С каждым мгновением все очевиднее иллюзорность цели, ради которой вы развязали войну, с каждым шагом ваша цель удаляется от вас за тридевять земель. И вы сами уже начинаете сознавать это. Оккупировав страны, которые должны были служить вам плацдармом для нападения на Советский Союз, вы открыли глаза людям, в течение многих лет искусно ослепляемым реакцией с помощью вашей пропаганды, вы наполнили мысли и сердца десятков миллионов порабощенных людей пламенной ненавистью к вам и к реакции в их странах, к фашизму, скрытому под какой угодно личиной; вы наполнили сердце этих людей единой, мощной волей к подлинной свободе, – а теперь вы хотите из всего этого организовать «новую», фашистскую Европу.

Вы еще можете наносить бешеные удары во все стороны, но организовать вы не можете ничего, кроме собственного краха. Вот поэтому ни вы, ни ваши английские партнеры в прошлом и враги в настоящем не сможете кончить войну.

Вы организовали в Европе фабрики смерти, вы объявили войну в воздухе, на море и на земле, но кончите вы ее под землей, куда вы загнали народ чешский, народ французский, бельгийский, голландский, датский, норвежский, испанский, итальянский и народ своей собственной страны.

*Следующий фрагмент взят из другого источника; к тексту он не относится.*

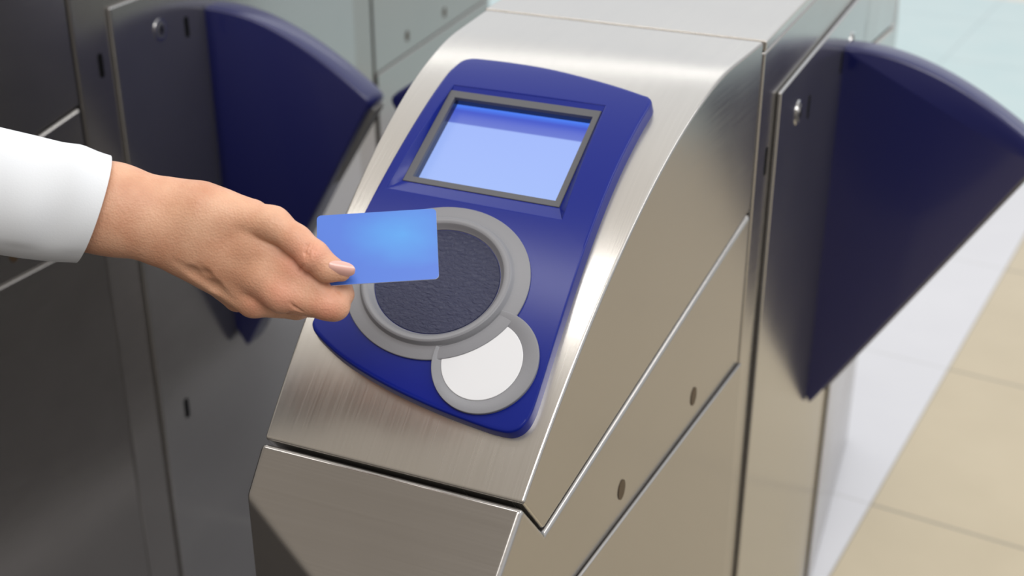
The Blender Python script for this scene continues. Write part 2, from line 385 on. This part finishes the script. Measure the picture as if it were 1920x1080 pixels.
def cabinet(label, xc, dy, y_end, flap_r, flap_l, tip=(.0120, -1.147), low_slot=False, out_l=0, with_reader=True, scr=None):
    """y_end: far end of the side plate; the cabinet is mirrored about its middle"""
    root = thing('fare_gate', label, 'ticket gate', (xc, 1.2 + dy, ZF), 'steel fare gate cabinets')
    YM = (1.554 + y_end) / 2
    def my(y, far): return (2 * YM - y if far else y) + dy
    def hw(y): return HW - T * max(0, YB - y)
    def Q(sgn, y, z, off, far): return W((xc + sgn * (hw(y) + off), my(y, far), z))
    def ext(name, prof, mat, off, bevel, far, cuts=(), parent=root, seg=2):
        bm = bmesh.new()
        loft(bm, [Q(-1, y, z, off, far) for y, z in prof], [Q(1, y, z, off, far) for y, z in prof])
        for co, no in cuts:
            bmesh.ops.bisect_plane(bm, geom=bm.verts[:] + bm.edges[:] + bm.faces[:], plane_co=co, plane_no=no, clear_outer=True)
            bmesh.ops.holes_fill(bm, edges=[e_ for e_ in bm.edges if e_.is_boundary])
        return link(name, bm, mat, parent, bevel=bevel, seg=seg)
    # straight middle
    bm = bmesh.new(); boxq(bm, (xc - HW, my(1.478, 0), ZF), (xc + HW, my(1.478, 1), -.4445))
    link('cabinet_body', bm, STEEL, root, bevel=.0035, seg=3)
    bm = bmesh.new(); boxq(bm, (xc - HW - .001, my(1.4765, 0), -.4435), (xc + HW + .001, my(1.4765, 1), -.4310))
    link('lid', bm, STEEL_X, root, bevel=.0022, seg=3)
    for far in (0, 1):
        ys = np.linspace(YN, 1.4735, 48)
        prof = [(y, zprof(y)) for y in ys] + [(1.4735, -.6335), (.9325, -.7365)]
        ho = ext('hood', prof, STEEL_X, -.0015, .0028, far, seg=3); side_faces(ho)
        prof = [(.8905, -.6868), (.9340, -.7418), (1.4735, -.6372), (1.4735, ZF), (.75, ZF), (.75, -.6868 - .1405 * 1.02)]
        cuts = []
        for sgn in (-1, 1):
            no = Vector((sgn * .397, -.918, 0))
            co = W((xc, my(.7996 if sgn < 0 else .772, far), -1))
            if far: no.y = -no.y
            cuts.append((co, no))
        ext('nose_cabinet', prof, STEEL, 0, .0050, far, cuts, seg=3)
        for sgn in (-1, 1):
            bm = bmesh.new(); pr = [(.85, -.8355), (1.4715, -.8355), (1.4715, ZF + .004), (.85, ZF + .004)]
            loft(bm, [Q(sgn, y, z, .0002, far) for y, z in pr], [Q(sgn, y, z, .0046, far) for y, z in pr])
            link('side_panel', bm, STEEL, root, bevel=.0029, seg=3)
            for (y, z) in ((1.3112, -.7996), (1.1079, -.8013)):
                bm = bmesh.new(); A = []; B = []
                for i in range(20):
                    a = 2 * math.pi * i / 20
                    yy, zz = y + .0085 * math.cos(a), z + .0115 * math.sin(a)
                    A.append(Q(sgn, yy, zz, -.001, far)); B.append(Q(sgn, yy, zz, .0008, far))
                loft(bm, A, B); link('screw_hole', bm, HOLE, root)
    # side plates with lock and slots
    for sgn in (-1, 1):
        pe = y_end + dy
        bm = bmesh.new(); xs = xc + sgn * HW
        a, b_ = sorted((xs + sgn * .0002, xs + sgn * .0058))
        boxq(bm, (a, 1.554 + dy, ZF + .004), (b_, pe, -.5135))
        pl = link('side_plate', bm, STEEL_PL, root, bevel=.0026, seg=3)
        def oval(name, y, z, ry, rz, h0, h1, mat, par, n=24, obl=False):
            bm = bmesh.new(); A = []; B = []
            for i in range(n):
                t_ = 2 * math.pi * i / n; cy, sz = math.cos(t_), math.sin(t_)
                if obl: yy, zz = y + ry * cy, z + (rz - ry) * (1 if sz >= 0 else -1) + ry * sz
                else: yy, zz = y + ry * cy, z + rz * sz
                A.append(W((xs + sgn * h0, yy, zz))); B.append(W((xs + sgn * h1, yy, zz)))
            loft(bm, A, B); return link(name, bm, mat, par, bevel=0)
        for mir in (0, 1):
            def yy(y): return (2 * YM - y if mir else y) + dy
            lk = oval('lock', yy(1.662), -.5725, .0150, .0165, .005, .0072, STEEL_EDGE, pl)
            oval('lock_barrel', yy(1.662), -.5725, .0115, .0130, .0068, .0076, FRAME, pl)
            oval('lock_plug', yy(1.662), -.5725, .0085, .0095, .0074, .0088, STEEL_PL, pl)
            oval('keyhole', yy(1.662), -.5725, .0032, .0062, .0086, .0092, DARK, pl)
            oval('slot', yy(1.727), -.585, .0052, .0165, .0050, .0062, DARK, pl, obl=True)
            oval('slot', yy(1.527), -.591, .0050, .0180, -.001, .0006, DARK, root, obl=True)
        if low_slot and sgn > 0:
            oval('slot', 1.617 + dy, -1.212, .0060, .0190, .0050, .0062, DARK, pl, obl=True)
        # flap
        fy = (flap_r if sgn > 0 else flap_l)
        prof = [(-.004, -.566), (.035, -.5665), (.0723, -.5715), (.1278, -.5885), (.2, -.6225), (.25, -.6525), (.282, -.6760), (.2895, -.6835), (.2900, -.6905), (.2830, -.7015), tip, (tip[0] - .006, tip[1] - .008), (tip[0] - .009, tip[1] - .008), (-.004, -1.135)]
        # denser arc
        arc = []
        P = np.array(prof[:8]); tt = np.linspace(0, 1, 8)
        for t_ in np.linspace(0, 1, 30): 
            # smooth the arc with a cubic fit
            arc.append((np.interp(t_, tt, P[:, 0]), 0))
        cz = np.polyfit(P[:7, 0], P[:7, 1], 3)
        xsr = np.linspace(-.004, .280, 30)
        prof2 = [(-.004 - (out_l if sgn < 0 else 0), prof[0][1])] + [(x_, float(np.polyval(cz, x_))) for x_ in xsr] + prof[7:]
        bm = bmesh.new()
        # cross section: rounded rim through several layers in y
        th = .052; lay = [(0, .006), (.0018, .0018), (.006, 0), (th - .010, 0), (th - .003, .002), (th, .007)]
        cxy = np.array([.10, -.78])
        rings_ = []
        for yv, ins in lay:
            r = []
            for (x_, z_) in prof2:
                d_ = np.array([x_, z_]) - cxy; L = np.linalg.norm(d_); f_ = (L - ins) / L
                ox_ = out_l if sgn < 0 else 0
                r.append(W((xs + sgn * (.0058 + ox_ + max(-.004 - ox_, (cxy + d_ * f_)[0])), fy + dy + yv, (cxy + d_ * f_)[1])))
            rings_.append(r)
        V = annulus(bm, rings_); bm.faces.new(V[0]); bm.faces.new(V[-1])
        fp_ = link('barrier_flap', bm, NAVY, root, ang=60)
        fp_['label'] = 'navy blue padded flap with a curved top'
        # grey rubber strip along the sloping underside
        bm = bmesh.new(); p0 = np.array([.022, -1.1320]); p1 = np.array([.2870, -.6990]); dv = (p1 - p0) / np.linalg.norm(p1 - p0); nv = np.array([dv[1], -dv[0]])
        A = []; B = []
        for (q_, w_) in ((p0, -.003), (p1, -.003), (p1, .004), (p0, .004)):
            g_ = q_ + nv * w_
            A.append(W((xs + sgn * (.0058 + g_[0]), fy + dy + .014, g_[1]))); B.append(W((xs + sgn * (.0058 + g_[0]), fy + dy + th - .006, g_[1])))
        loft(bm, A, B); link('edge_strip', bm, RUBBER, fp_, bevel=.001)
    if with_reader:
        reader(root, xc); hoods = [c for c in root.children if c.name.startswith('hood')]; ho = min(hoods, key=lambda c: (root.location + sum((v.co for v in c.data.vertices), Vector()) / len(c.data.vertices)).y)
        bm = bmesh.new(); loft(bm, [surf(u, s_, .02, xc) - root.location for u, s_ in ((-.094, .272), (.070, .272), (.066, .412), (-.093, .412))], [surf(u, s_, -.022, xc) - root.location for u, s_ in ((-.094, .272), (.070, .272), (.066, .412), (-.093, .412))])
        bmesh.ops.recalc_face_normals(bm, faces=bm.faces); cut_hole(ho, bm)
    return root
def side_faces(o):
    if len(o.data.materials) < 2: o.data.materials.append(STEEL)
    for p in o.data.polygons:
        if abs(p.normal.x) > .9: p.material_index = 1
def cut_hole(o, cutter_bm):
    me = bpy.data.meshes.new('cut'); cutter_bm.to_mesh(me); cutter_bm.free(); c = bpy.data.objects.new('cut', me); COL.objects.link(c)
    c.location = o.parent.location
    b = o.modifiers.new('cut', 'BOOLEAN'); b.object = c; b.operation = 'DIFFERENCE'; b.solver = 'EXACT'
    while o.modifiers[0].name != 'cut': o.modifiers.move(len(o.modifiers) - 1, 0)
    bv = [mm for mm in o.modifiers if mm.type == 'BEVEL'][0]; bv.show_viewport = False
    bpy.context.view_layer.update(); dg = bpy.context.evaluated_depsgraph_get(); new = bpy.data.meshes.new_from_object(o.evaluated_get(dg))
    o.modifiers.remove(b); o.data = new; bv.show_viewport = True; bpy.data.objects.remove(c)
    new.shade_smooth(); new.set_sharp_from_angle(angle=math.radians(35)); side_faces(o)
cabinet('nearest steel ticket gate with the blue reader panel under the card', XC, 0, 2.11, 1.948, 1.80, out_l=.017)
cabinet('second steel ticket gate standing behind the outstretched hand, its reader out of view', -1.306 - HW, -.008, 2.24, 1.776, 1.93, (.026, -1.160), low_slot=True)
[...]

Не вы, повторяем вам (вы это теперь и сами понимаете), не вы, развязавшие эту войну, но народы, преступно втянутые в нее, народы, которые вы тщетно пытаетесь сделать рабами, народы, руководимые революционным рабочим классом и опирающиеся на огромную мощь Советского Союза, растущую с каждым вашим «успехом», – народы сами закончат эту войну, нарушат ваши планы и создадут новую Европу, которая живет пока лишь в мечтах: Европу без нацистов, без фашистов всех мастей, Европу без корыстолюбивых мерзавцев, Европу свободного труда, Европу свободных народов, Европу действительно новую, Европу социалистическую!